【読書】赤川次郎『天国と地獄』

赤川次郎 ├ 赤川次郎

赤川次郎さんの『天国と地獄』を読みました。

あらすじ

刑事の本山は、連続幼女殺害事件の容疑者として逮捕した須藤啓一郎を有罪にするため、須藤の指紋がついたお菓子の袋を、被害者の1人が殺害されたと見られている小屋に隠した。
これが決め手となり、須藤に死刑判決が下り、世論の声に押される形で、判決から1年も経たないうちに死刑が執行された。

しかし、死刑執行後、有罪の決め手となったお菓子の袋のデザインが、須藤が逮捕されたあとに発売されたものであることがわかった。
証拠を捏造した警察に厳しい目が向けられる中、ひょんなことから真犯人が逮捕される。
本山は愛人の家で倒れ、妻はアルコール中毒に。
娘の信忍は強く生きていこうとするが、須藤と恋愛関係にあったタレントの穂波エリが復讐の機会をうかがっていた。

感想

刑事の暴走、冤罪事件…
ここまでだと、赤川次郎さんが時々取り上げるテーマの1つのように思えます。
しかし、この作品のヒロインを、証拠を捏造した本山刑事の娘に設定したところが、他の作品とは一線を画すところです。

普通なら「悪」とする本山の娘である信忍をヒロインに設定されたことで、頭が混乱しないと言ったら嘘になるでしょう。
この作品を通じて、赤川次郎さんが何を言いたいのか、頭の整理がつかないまま、しばらく読み進めることになります。
はじめは、「親は親、子は子」ということが言いたいのかとも思いましたが、「本当の正義とは」ということを問われているのではないかな?と思いました。

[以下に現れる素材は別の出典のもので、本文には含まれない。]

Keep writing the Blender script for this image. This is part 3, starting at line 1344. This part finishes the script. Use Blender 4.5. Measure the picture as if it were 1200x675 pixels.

ただ、信忍をヒロインに置いたことで、世間の時間の流れ方に少々無理が出たかな?という点が気になりました。
信忍の心の動きや周囲を描くことに時間を費やしてしまい、本来流れるであろう世間の時間の流れにマッチしなくなってしまったと言えば良いでしょうか…
警察で証拠の捏造が行われた疑惑が浮かべば、もっと短時間で説明が求められるだろうし…ってあたりです。
熱しやすく冷めやすい、現代人の興味の移り変わりをうまく取り込めば、また違った印象になったのかな?とも思いますが、赤川次郎さんは信忍や周囲の人間をじっくり書くことを選ばれたようです。

信忍に対して偏見の目を向ける人がほとんどいなかった点も、赤川次郎さんの狙いの1つの現れだったのかなと思いました。